I love that picture!

And hey - the best time to get started is when you only have 10 pounds to lose!

HELLO I LOVE YOU!

I am SWOONING over this! Love! MORE! YAY!

*pant, pant, pant*

I know! 'Dangers of Comparison' I've figured out lately that that was one of the main reasons for me thinking I was fat in high school (which I was not), and one of the main reasons that I actually got fat later (which I'm not anymore, just overweight).

I'm really looking forward to more posts like this one.

Ohh, thank you. I am due with kid number 1 in about 6 weeks, and I am getting the fear.

I am hoping to draw strength and inspiration from your project, New Girl. Thank you for sharing!

You measure your calves? Oh my you are serious!

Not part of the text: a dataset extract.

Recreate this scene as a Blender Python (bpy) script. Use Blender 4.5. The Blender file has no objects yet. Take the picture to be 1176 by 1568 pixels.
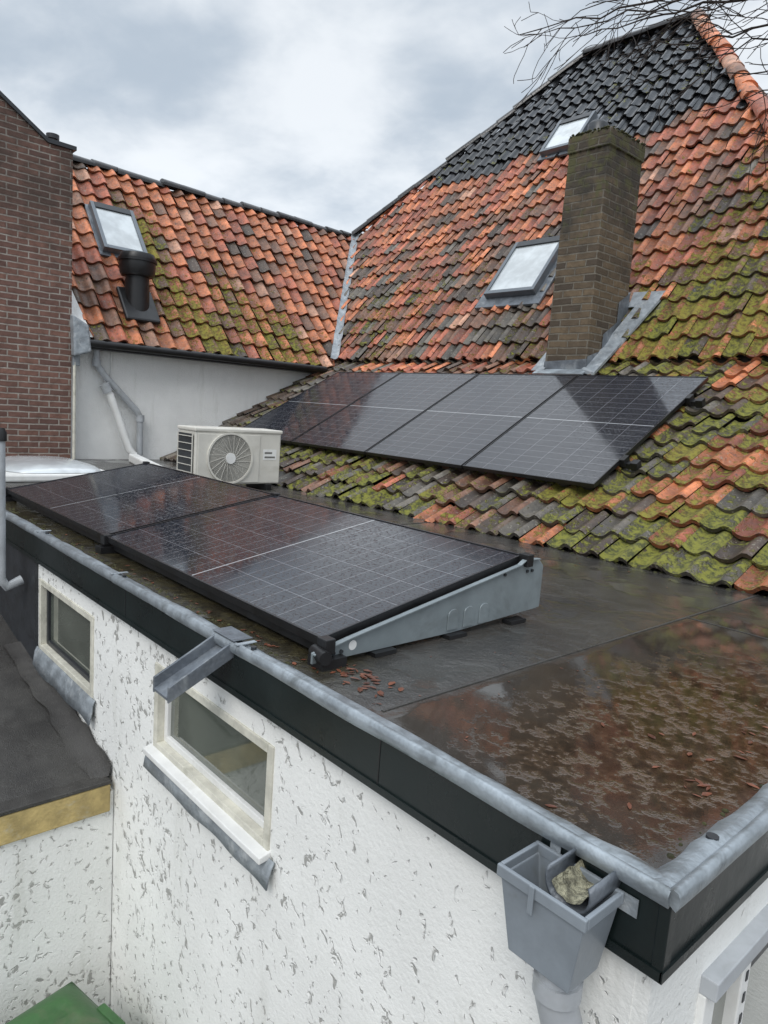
import bpy, math, random, bmesh
from mathutils import Vector, Matrix, noise
random.seed(7)
S=0.75   # metres per modelling unit
V3=Vector
scene=bpy.context.scene
# ------------------------------------------------------------------ helpers
def empty(name):
    o=bpy.data.objects.new(name,None); scene.collection.objects.link(o); return o
def mobj(name,verts,faces,mats,parent=None,midx=None,smooth=False):
    me=bpy.data.meshes.new(name); me.from_pydata([tuple(v) for v in verts],[],faces)
    if not isinstance(mats,(list,tuple)): mats=[mats]
    for m in mats: me.materials.append(m)
    if midx: me.polygons.foreach_set('material_index',midx)
    if smooth: me.polygons.foreach_set('use_smooth',[True]*len(me.polygons))
    me.update()
    o=bpy.data.objects.new(name,me); scene.collection.objects.link(o)
    if parent: o.parent=parent
    return o
def bev(o,w=0.006,n=2):
    m=o.modifiers.new('b','BEVEL'); m.width=w; m.segments=n; m.limit_method='ANGLE'; return o
def hexa(name,p,mat,parent=None,b=0):
    f=[(0,3,2,1),(4,5,6,7),(0,1,5,4),(1,2,6,5),(2,3,7,6),(3,0,4,7)]
    o=mobj(name,p,f,mat,parent)
    if b: bev(o,b)
    return o
def box(name,x0,x1,y0,y1,z0,z1,mat,parent=None,b=0):
    return hexa(name,[(x0,y0,z0),(x1,y0,z0),(x1,y1,z0),(x0,y1,z0),(x0,y0,z1),(x1,y0,z1),(x1,y1,z1),(x0,y1,z1)],mat,parent,b)
def obox(name,O,U,W,N,u0,u1,w0,w1,n0,n1,mat,parent=None,b=0):
    q=lambda u,w,n: O+U*u+W*w+N*n
    return hexa(name,[q(u0,w0,n0),q(u1,w0,n0),q(u1,w1,n0),q(u0,w1,n0),q(u0,w0,n1),q(u1,w0,n1),q(u1,w1,n1),q(u0,w1,n1)],mat,parent,b)
def tube(name,pts,rad,mat,parent=None,seg=16,cap=True):
    pts=[V3(p) for p in pts]; n=len(pts)
    if not isinstance(rad,(list,tuple)): rad=[rad]*n
    vs=[];fs=[];up=None
    for i,p in enumerate(pts):
        d=((pts[i]-pts[i-1]).normalized() if i>0 else V3((0,0,0)))+((pts[i+1]-pts[i]).normalized() if i<n-1 else V3((0,0,0)))
        d.normalize()
        if up is None:
            up=V3((0,0,1)) if abs(d.z)<.9 else V3((1,0,0))
        a=(up-d*up.dot(d)).normalized(); up=a; b=d.cross(a)
        for k in range(seg):
            t=2*math.pi*k/seg; vs.append(p+a*(math.cos(t)*rad[i])+b*(math.sin(t)*rad[i]))
    for i in range(n-1):
        for k in range(seg):
            fs.append((i*seg+k,i*seg+(k+1)%seg,(i+1)*seg+(k+1)%seg,(i+1)*seg+k))
    if cap: fs.append(tuple(range(seg))[::-1]); fs.append(tuple((n-1)*seg+k for k in range(seg)))
    o=mobj(name,vs,fs,mat,parent,smooth=True)
    m=o.modifiers.new('e','EDGE_SPLIT'); m.split_angle=math.radians(50)
    return o
def extr(name,poly,axis,a0,a1,mat,parent=None,b=0):
    n=len(poly); vs=[]
    for a in (a0,a1):
        for p in poly:
            vs.append({'x':(a,p[0],p[1]),'y':(p[0],a,p[1]),'z':(p[0],p[1],a)}[axis])
    fs=[tuple(range(n)),tuple(range(2*n-1,n-1,-1))]+[(i,i+n,(i+1)%n+n,(i+1)%n) for i in range(n)]
    o=mobj(name,vs,fs,mat,parent)
    bm=bmesh.new(); bm.from_mesh(o.data); bmesh.ops.recalc_face_normals(bm,faces=bm.faces); bm.to_mesh(o.data); bm.free()
    if b: bev(o,b)
    return o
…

I am waiting for the post on separating your emotions from brownies...because, seriously, they are my down fall.

WOW - okay well I really have no much to say because I am the WORST eater. For whatever odd reason I keep thinking that I can eat like I did when I was 19 when clearly I am 30.

My biggest issue is that Depression came and knocked on my door about 2 years ago and it has knocked me on my ass. I am working on it and from a year ago I have come a long long way - with no meds I will add:) BUT I still procrastinate when it comes to a few things - eating is one of them:(

I know I want to be thinner and I want to be healthier but I keep telling myself - tomorrow I will start.

ON THE WORKOUT NOTE - I have a question for all you ladies and guys - what is a good work out DVD - I need to buy one ASAP.. I have a few yoga ones and that help me to unwind but I need something to get the giggle out of my ass:)

BTW - THANK YOU FOR THE PICTURE.. That is just the best!